As for the login causing it to go over the limit, are you developing with UI Builder or some external frontend?

Regards,
Mark

it is an iOS app…on a clean start login it has to look at several tables to update the client and download images for messages, profile, etc. so hitting over 5 calls/min is pretty easy. In one minute I could login, click around the app, and fire off a few test msgs so I’m looking for a plan that doesn’t have the minute limit. Seems like the Cloud99 would work but I don’t want to spend days fiddling with plans again if it’s going to be phased out too. What plan do you recommend?

I recommend two things:

  1. Stay with the Scale plan and raise the tier threshold to allow the bare minimum of the API requests handling everything except for the file downloads. Paying $149 for Cloud99 while you’re in development is not reasonable.
  2. Move the images outside of backendless to some external webserver (every file you fetch is an API request). Alternatively, you could put a CDN in front of Backendless (many CDNs offer free tiers). This way, you will not hit Backendless every time, as the images will be cached in CDN. For more info, see the docs on how to configure a CDN: Cache and CDN Integration - Backendless REST API Documentation

Regards,
Mark

my usage on the Scale plan would have been $200 per month so the Cloud99 would have saved money and I wouldn’t be worried about per/min threshold while trying to focus on features.

yes moving images, etc would be part of the “scale up and deploy” plan, but for now I was trying to keep things simple and focus on a proof of concept/demo app.
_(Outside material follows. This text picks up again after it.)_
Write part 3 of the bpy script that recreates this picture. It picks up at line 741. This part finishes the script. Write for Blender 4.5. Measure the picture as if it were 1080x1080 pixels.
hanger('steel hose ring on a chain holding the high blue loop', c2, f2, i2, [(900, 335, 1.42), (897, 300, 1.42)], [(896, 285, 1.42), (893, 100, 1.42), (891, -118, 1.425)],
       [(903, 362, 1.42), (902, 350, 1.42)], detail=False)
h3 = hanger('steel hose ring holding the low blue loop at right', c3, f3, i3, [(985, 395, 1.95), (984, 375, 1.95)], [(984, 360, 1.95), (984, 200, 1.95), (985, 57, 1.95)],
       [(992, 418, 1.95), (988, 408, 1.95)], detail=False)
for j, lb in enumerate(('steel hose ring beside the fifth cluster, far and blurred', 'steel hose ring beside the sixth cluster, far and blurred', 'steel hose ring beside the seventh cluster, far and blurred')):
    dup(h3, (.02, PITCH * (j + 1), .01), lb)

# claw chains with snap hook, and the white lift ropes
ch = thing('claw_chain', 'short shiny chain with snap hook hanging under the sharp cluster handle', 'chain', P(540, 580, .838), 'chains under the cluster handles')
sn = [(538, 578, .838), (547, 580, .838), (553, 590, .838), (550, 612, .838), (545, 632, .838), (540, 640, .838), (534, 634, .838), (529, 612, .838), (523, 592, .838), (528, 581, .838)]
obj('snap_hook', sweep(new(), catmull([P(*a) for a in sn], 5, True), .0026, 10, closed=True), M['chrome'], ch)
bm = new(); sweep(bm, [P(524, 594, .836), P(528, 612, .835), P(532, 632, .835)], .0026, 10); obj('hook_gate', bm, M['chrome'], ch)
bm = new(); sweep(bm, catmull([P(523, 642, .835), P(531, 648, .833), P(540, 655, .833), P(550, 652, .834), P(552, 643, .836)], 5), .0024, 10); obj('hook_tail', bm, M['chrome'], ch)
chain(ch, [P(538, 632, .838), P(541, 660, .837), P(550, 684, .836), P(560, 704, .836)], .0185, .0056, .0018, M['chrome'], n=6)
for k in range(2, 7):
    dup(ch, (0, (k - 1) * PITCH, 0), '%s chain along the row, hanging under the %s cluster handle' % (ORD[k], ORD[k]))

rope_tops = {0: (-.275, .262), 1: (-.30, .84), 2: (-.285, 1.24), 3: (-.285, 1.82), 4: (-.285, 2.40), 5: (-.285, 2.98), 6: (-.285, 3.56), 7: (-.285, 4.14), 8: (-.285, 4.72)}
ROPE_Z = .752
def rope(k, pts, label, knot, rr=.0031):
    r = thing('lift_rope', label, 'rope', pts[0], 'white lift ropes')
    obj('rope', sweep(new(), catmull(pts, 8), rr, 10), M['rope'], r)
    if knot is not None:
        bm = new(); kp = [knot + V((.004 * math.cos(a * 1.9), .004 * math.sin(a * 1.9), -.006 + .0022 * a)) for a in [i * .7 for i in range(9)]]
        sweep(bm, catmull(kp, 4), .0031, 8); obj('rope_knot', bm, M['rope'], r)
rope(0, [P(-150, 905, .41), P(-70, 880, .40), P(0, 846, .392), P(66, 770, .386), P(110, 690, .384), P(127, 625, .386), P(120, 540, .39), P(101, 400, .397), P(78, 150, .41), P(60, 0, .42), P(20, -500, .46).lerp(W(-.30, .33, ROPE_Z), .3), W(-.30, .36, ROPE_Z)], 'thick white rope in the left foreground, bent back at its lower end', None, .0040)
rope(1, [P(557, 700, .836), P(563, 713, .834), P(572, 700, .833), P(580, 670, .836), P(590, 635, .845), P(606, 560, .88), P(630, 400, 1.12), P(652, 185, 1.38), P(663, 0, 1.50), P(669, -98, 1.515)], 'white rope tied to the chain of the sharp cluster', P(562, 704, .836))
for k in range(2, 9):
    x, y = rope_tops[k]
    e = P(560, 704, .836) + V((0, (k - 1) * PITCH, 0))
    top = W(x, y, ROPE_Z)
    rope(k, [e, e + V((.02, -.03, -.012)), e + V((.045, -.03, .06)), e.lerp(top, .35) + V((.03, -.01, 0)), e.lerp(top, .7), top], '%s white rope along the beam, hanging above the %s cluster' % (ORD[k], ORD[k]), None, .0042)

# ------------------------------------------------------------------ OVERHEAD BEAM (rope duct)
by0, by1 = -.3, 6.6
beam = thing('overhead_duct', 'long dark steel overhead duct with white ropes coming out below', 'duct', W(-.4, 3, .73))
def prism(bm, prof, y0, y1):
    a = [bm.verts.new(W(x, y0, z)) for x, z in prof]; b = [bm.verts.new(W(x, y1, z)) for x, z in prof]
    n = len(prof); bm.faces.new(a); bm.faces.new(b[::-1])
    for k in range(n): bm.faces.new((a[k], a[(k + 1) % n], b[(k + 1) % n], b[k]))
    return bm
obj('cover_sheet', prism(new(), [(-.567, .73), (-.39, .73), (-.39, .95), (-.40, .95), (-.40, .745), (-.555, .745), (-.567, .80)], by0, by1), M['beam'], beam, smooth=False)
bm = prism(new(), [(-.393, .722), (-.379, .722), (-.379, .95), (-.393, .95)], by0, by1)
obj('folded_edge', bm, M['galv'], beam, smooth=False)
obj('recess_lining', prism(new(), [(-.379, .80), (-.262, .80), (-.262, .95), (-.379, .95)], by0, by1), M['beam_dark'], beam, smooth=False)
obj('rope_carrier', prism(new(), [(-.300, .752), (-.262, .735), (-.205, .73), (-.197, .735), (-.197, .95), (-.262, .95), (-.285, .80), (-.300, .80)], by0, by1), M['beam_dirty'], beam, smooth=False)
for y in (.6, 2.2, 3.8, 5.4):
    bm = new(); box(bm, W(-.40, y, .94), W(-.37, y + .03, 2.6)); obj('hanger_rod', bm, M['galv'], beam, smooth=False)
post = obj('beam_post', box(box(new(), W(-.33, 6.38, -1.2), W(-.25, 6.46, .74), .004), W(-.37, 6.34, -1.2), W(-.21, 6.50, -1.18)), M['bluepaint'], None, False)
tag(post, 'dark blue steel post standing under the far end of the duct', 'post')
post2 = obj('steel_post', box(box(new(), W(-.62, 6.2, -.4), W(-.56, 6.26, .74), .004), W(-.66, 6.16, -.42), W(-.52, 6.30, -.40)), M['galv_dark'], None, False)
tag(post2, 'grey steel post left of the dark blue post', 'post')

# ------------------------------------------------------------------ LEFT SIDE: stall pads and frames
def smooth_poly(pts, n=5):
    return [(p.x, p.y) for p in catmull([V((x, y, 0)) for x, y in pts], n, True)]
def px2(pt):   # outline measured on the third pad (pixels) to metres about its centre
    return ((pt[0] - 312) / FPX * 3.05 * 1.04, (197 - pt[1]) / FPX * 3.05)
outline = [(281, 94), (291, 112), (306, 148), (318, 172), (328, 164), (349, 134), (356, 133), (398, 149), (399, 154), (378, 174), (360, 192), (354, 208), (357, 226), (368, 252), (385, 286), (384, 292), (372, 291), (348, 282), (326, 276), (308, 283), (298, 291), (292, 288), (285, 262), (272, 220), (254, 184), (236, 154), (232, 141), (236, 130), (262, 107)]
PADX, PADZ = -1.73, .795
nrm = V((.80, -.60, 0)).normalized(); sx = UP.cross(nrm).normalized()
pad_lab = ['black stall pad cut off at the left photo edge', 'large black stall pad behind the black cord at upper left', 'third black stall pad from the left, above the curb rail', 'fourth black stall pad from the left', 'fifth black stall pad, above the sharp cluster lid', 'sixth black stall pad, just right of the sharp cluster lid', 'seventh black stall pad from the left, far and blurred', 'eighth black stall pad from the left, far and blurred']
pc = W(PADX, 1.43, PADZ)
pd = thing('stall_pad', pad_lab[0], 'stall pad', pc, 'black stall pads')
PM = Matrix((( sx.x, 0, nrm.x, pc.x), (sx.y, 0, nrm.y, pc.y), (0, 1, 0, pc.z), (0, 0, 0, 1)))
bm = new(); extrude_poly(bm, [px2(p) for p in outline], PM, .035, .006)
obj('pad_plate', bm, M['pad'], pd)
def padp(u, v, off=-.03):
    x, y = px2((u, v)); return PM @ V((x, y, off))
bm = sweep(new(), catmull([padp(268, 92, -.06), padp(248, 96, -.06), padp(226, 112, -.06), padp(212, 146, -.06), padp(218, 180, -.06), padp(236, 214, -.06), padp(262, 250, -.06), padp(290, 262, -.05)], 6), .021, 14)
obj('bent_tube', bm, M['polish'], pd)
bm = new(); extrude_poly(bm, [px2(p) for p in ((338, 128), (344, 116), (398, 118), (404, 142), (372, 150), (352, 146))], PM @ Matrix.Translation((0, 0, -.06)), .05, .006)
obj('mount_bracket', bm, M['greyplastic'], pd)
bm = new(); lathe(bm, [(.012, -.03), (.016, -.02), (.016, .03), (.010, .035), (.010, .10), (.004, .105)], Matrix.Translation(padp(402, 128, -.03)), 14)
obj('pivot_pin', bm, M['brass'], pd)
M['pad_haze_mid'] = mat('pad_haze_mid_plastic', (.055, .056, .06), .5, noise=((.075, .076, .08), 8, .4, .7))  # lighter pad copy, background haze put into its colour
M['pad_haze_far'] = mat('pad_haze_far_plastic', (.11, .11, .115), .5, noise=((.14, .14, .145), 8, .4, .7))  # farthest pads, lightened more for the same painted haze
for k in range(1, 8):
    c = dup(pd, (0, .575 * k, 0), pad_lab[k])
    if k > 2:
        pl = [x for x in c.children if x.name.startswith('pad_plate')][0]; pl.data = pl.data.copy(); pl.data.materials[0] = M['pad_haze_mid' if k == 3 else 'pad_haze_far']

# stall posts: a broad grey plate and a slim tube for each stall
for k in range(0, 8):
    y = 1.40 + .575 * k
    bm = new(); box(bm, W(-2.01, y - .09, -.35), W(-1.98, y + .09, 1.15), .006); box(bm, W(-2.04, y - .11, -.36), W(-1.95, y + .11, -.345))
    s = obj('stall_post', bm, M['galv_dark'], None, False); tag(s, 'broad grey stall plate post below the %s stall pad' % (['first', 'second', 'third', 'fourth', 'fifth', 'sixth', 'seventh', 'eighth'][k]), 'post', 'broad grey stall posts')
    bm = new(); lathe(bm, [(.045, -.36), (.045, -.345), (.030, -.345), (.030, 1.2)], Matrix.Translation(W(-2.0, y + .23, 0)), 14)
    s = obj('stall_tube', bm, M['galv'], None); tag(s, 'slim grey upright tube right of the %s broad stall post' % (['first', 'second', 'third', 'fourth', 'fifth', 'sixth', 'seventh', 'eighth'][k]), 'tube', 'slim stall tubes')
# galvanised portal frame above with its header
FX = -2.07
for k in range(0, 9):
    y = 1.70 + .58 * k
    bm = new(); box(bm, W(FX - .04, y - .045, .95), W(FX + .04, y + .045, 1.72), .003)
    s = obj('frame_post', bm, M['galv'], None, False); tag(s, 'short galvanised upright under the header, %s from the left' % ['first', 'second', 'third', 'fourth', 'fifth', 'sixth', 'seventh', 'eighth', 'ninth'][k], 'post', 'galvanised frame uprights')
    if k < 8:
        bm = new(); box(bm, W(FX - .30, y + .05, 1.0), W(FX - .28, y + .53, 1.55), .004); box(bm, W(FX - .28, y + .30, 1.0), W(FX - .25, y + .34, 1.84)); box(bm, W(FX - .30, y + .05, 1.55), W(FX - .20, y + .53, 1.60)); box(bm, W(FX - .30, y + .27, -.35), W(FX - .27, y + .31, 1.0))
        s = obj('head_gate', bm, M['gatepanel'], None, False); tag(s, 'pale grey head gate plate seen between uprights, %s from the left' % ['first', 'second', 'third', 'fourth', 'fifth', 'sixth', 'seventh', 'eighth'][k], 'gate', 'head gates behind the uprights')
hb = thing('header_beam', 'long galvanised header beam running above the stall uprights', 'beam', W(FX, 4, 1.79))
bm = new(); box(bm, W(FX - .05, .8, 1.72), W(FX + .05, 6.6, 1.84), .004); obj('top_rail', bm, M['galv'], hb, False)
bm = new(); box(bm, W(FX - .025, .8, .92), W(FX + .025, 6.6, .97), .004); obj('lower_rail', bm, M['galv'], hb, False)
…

Setting up a CDN might not even be the best approach when the app is complete so I’d rather finish the app first and optimize second but we have already had that conversation yesterday.

Hard to stomach the Scale plan while still in development because I’m NOT trying to scale anything at the moment.

If I were you, I’d concentrate on figuring out why the app makes excessive calls for a single user. For example, for the period of time you mentioned you were actively building it, the system shows the following (the chart is for August 29th, 2023):

That’s 12,531 “Find by ID” and 3,420 “Find” calls in a single day. That doesn’t seem right to me. Of course, you and I may have different visions for how an app should be built and what priorities one should have at any point in time. I respect that and am simply sharing what I would do to make it work.

I don’t worry too much about stats like that until I after the dust of my app design has settled. Too many things change in the process to optimize this early. But yes different approaches…unfortunately this plan change negatively affects me. I’m more old school and used to do all my dev with a MySQL db on my own PC so I never concerned myself with API calls and things like that until basic functionality was settled. Now I have to pay attention to things that don’t ultimately matter.

Also worth noting that this isn’t a “single user” as one would expect in a real world scenario. The app is in development so there are lots of reasons you would see “excessive” calls as compared to a real world scenario when someone might open the app (with cached data too) a couple times a day? I’m sure you also write code that is very different in development then it is in production. I guess my point is that it would still be nice to have some kind of plan for development because an app in development is very different then one in production.